__Written problem__:
The lines beneath this instruction, from the first through the one containing "COL = scene.collection", must be transcribed exactly; no other line belongs in the output.
[START Given data]
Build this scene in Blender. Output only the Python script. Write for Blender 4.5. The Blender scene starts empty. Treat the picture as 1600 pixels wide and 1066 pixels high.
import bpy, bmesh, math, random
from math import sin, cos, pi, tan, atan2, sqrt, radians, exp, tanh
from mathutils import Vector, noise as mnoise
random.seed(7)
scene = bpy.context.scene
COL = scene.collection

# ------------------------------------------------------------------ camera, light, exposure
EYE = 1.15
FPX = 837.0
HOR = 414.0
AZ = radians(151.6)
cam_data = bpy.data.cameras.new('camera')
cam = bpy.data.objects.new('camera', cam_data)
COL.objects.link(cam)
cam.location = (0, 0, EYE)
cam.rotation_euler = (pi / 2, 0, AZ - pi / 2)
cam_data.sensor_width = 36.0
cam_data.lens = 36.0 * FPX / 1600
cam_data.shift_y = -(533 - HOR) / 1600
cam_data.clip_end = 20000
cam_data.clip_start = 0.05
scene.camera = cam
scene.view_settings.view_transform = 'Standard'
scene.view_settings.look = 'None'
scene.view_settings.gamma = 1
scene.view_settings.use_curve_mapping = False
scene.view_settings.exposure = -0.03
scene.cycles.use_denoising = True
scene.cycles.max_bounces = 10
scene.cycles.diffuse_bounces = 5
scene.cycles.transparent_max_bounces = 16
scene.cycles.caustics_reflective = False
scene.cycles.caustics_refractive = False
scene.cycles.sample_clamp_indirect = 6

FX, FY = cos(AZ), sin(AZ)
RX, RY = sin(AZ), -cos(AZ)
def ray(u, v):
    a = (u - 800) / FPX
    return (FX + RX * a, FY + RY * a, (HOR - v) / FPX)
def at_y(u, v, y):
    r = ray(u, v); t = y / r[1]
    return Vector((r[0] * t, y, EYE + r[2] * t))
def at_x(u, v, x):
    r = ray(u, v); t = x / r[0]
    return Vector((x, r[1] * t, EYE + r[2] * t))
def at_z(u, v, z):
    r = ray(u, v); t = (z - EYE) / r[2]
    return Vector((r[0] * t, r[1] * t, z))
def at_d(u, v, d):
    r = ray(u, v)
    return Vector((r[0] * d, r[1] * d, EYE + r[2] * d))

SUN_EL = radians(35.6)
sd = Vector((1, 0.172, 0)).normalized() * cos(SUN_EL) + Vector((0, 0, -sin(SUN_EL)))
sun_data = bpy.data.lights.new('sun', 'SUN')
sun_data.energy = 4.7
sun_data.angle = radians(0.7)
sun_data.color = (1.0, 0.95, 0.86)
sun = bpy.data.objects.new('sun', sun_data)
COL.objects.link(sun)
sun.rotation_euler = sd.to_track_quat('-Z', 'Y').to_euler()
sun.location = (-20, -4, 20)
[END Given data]
__Answer to this task__:
Build this scene in Blender. Output only the Python script. Write for Blender 4.5. The Blender scene starts empty. Treat the picture as 1600 pixels wide and 1066 pixels high.
import bpy, bmesh, math, random
from math import sin, cos, pi, tan, atan2, sqrt, radians, exp, tanh
from mathutils import Vector, noise as mnoise
random.seed(7)
scene = bpy.context.scene
COL = scene.collection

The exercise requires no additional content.